WITH THE VANGUARD TO OREGON.
"This army does not retreat!"

Emigration was to be our army of occupation in Oregon. In this conviction Mr. Benton was looking about him for the means to set it in motion, when he chanced to meet Lieutenant John C. Fremont, of the topographical engineers, who had just returned from surveying the Upper Mississippi, with Nicollet.[1]

Mr. Benton wanted the Oregon route surveyed in aid of emigration to the Lower Columbia. The subject led to an intimacy between the two men, in the course of which Fremont fell in love with Mr. Benton's daughter Jessie, whom a little later he married, so uniting his fortunes with the distinguished senator's family, as well as his plans.

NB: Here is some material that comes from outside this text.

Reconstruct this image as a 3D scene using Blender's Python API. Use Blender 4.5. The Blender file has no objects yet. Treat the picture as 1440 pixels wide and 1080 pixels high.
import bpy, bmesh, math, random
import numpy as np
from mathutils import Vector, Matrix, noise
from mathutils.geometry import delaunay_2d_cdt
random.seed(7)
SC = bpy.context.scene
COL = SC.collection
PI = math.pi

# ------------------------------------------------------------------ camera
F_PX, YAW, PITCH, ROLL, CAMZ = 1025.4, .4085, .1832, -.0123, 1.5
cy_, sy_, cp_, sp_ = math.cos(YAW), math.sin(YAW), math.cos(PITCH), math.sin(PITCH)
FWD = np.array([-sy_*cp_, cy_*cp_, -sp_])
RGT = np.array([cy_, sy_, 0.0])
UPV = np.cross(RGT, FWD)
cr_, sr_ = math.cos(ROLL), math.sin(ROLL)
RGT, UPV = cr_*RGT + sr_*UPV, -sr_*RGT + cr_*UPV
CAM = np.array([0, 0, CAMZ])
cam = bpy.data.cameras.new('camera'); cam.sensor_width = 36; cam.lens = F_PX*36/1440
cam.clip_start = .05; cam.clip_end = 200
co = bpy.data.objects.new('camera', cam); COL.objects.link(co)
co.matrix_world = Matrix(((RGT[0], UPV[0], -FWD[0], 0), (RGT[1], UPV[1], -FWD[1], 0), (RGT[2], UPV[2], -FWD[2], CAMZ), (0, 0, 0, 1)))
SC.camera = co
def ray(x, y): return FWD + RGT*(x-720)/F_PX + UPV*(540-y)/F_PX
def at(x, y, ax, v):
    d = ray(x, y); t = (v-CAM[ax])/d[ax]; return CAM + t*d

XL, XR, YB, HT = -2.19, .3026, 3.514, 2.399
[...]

It resulted in sending Fremont (1842) to find out whether the South Pass[2] of the Rocky Mountains, the usual crossing-place, would best accommodate the coming emigration.

This was the very first step taken by our Government in aid of emigration to Oregon. Hitherto it had reflected the prevailing belief in the worthlessness of Oregon for any such purpose. We were, at this time, thick in the dispute with England about the boundary, and so the expedition was rather assented to, in deference to Western men, than authorized as a Government measure.

St. Louis is no longer to be considered as a starting-point for the mountains. Already this had gone three hundred and fifty miles west. Fremont's journey therefore began at the little village of Kansas,[3] now a city larger than any then existing west of the Alleghanies, but then only a landing for Chouteau's trading-post, ten miles up the Kansas River. From this place, early in June, Fremont's party set out for the mountains. Kit Carson of Taos, a famous hunter, was their guide.